SIFT presentations at NASA’s annual Human Research Program Investigator’s Workshop

Dr. Christopher Miller and Ms. Peggy Wu recently attended NASA’s annual Human Research Program Investigator’s Workshop in Houston. Generally, any NASA-sponsored human research program is required to present a briefing at this workshop, but it is unusual to present more than once per project. Nevertheless, SIFT’s AD ASTRA program was invited to present two lectures.
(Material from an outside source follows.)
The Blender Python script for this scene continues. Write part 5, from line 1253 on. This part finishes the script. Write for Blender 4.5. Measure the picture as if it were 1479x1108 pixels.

AD ASTRA has been developing non-intrusive language-based techniques for assessing the psychological state of individuals and the social states of teams. One presentation was on the general results of journal keeping by participants in a 3 month “bed rest” study (continuous recline to simulate physiological effects of prolonged zero g exposure). The other was a more focused analysis of attitudes about exercise from among the bed rest participants. As a partial proof of the speed and utility of our automated textual analysis tools, we were able to re-analyze nearly 1000 journal entries for attitudes about exercise in less than 8 hours. From this analysis, we gleaned that exercise was associated with improvements in affect, that exercisers feel better and mention body and physical terms more frequently and with higher valence in their journals. We were also able to assess profound individual differences in attitudes toward exercise, and in the “drivers” of those attitudes.

In addition to these two AD ASTRA presentations, SIFT also presented a poster based on Ms. Wu’s work developing uses for virtual agents and virtual reality technology to mitigate the effects of isolation (both social and physical) and increased time lags in communication in deep space missions.